Case Outcome Summary

In 2012, the TWU instituted legal proceedings against one of the larger Industry Operators seeking a declaration from the Federal Court that a the Company EBA, when properly interpreted, meant that ‘day workers’ commencing work within the Award spread of hours, specifically between 5:30am and 8:30am, were in law shift workers and entitled to a paid crib (meal) break of 20 minutes per day.
This matter involved interpretation of ‘day workers’ commencing work between 5:30am and 8:30am. These workers only worked a ‘day shift’ and did not rotate to any other shift.
Justice Tracey found in favour of the Company, and by extension the industry generally. He traced the history of the Award and EBA to gain an understanding of how the wording of the particular clause was determined.
He was particularly reliant on the detailed material that Australian Road Transport Industrial Organisation (ARTIO) provided to the Company solicitors to assist in the preparation and argument of the case. ARTIO provided material going back to the making of the Transport Workers Award 1983 and subsequent negotiations that occurred throughout the 1980s on the introduction of shift work into the industry.
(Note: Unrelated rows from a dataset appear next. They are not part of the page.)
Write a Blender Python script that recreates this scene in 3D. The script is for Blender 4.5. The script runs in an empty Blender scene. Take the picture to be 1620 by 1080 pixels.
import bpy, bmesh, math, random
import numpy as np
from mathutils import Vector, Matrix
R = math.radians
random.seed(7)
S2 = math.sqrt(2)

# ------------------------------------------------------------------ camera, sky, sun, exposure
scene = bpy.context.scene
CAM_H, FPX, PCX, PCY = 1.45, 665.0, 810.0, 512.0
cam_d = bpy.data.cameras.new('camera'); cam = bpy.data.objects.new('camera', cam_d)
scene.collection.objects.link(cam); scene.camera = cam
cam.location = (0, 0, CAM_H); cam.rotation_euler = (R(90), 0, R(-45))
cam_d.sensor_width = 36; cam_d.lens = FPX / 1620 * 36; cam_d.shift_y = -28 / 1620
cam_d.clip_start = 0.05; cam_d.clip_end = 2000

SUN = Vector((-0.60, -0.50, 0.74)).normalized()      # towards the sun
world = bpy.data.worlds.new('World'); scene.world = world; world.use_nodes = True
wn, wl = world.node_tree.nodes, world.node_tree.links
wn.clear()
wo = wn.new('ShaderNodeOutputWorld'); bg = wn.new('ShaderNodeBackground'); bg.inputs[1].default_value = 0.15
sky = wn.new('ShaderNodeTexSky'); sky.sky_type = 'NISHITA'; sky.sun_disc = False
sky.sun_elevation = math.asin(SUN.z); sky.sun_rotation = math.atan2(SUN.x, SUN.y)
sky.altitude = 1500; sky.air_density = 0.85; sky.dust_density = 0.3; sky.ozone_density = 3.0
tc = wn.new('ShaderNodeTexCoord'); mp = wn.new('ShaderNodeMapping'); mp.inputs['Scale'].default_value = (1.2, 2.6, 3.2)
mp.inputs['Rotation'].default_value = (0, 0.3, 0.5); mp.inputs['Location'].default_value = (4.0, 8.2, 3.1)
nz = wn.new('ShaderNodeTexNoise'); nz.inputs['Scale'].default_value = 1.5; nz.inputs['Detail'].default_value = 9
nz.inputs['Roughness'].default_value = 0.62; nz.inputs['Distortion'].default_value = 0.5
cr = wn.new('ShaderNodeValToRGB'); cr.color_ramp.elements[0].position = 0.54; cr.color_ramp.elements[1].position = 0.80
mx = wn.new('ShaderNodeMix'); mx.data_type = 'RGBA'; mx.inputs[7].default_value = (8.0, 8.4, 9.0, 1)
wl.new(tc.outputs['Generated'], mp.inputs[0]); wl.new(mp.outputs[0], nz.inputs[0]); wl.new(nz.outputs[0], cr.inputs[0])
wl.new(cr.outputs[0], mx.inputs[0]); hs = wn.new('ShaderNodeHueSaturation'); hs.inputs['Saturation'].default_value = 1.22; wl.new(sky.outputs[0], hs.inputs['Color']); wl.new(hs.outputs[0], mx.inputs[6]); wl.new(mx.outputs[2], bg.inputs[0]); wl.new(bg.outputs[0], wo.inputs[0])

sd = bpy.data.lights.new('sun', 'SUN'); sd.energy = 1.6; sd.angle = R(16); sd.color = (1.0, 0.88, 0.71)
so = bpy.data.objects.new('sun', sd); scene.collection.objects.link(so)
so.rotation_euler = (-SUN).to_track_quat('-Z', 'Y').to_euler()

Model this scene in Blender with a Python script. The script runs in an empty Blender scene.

In conclusion, despite that on a literal interpretation the TWU’s claim had some technical merit, Justice Tracey found that the industry had a common understanding of how the ‘crib break’ provision operated for shift workers and that there was a distinction between ‘day shift workers’ and ‘day workers. He stated:
“In such circumstances the literal construction of Clause 26 must give way to the common understanding, over almost a quarter of a century, of the parties whose conduct it regulated.”


ARTIO argued successfully in the modern award review process, which concluded in late 2013 that the RTD Award should be varied to make it crystal clear that ‘day workers’ cannot be treated as shift workers, irrespective of the time they might commence work.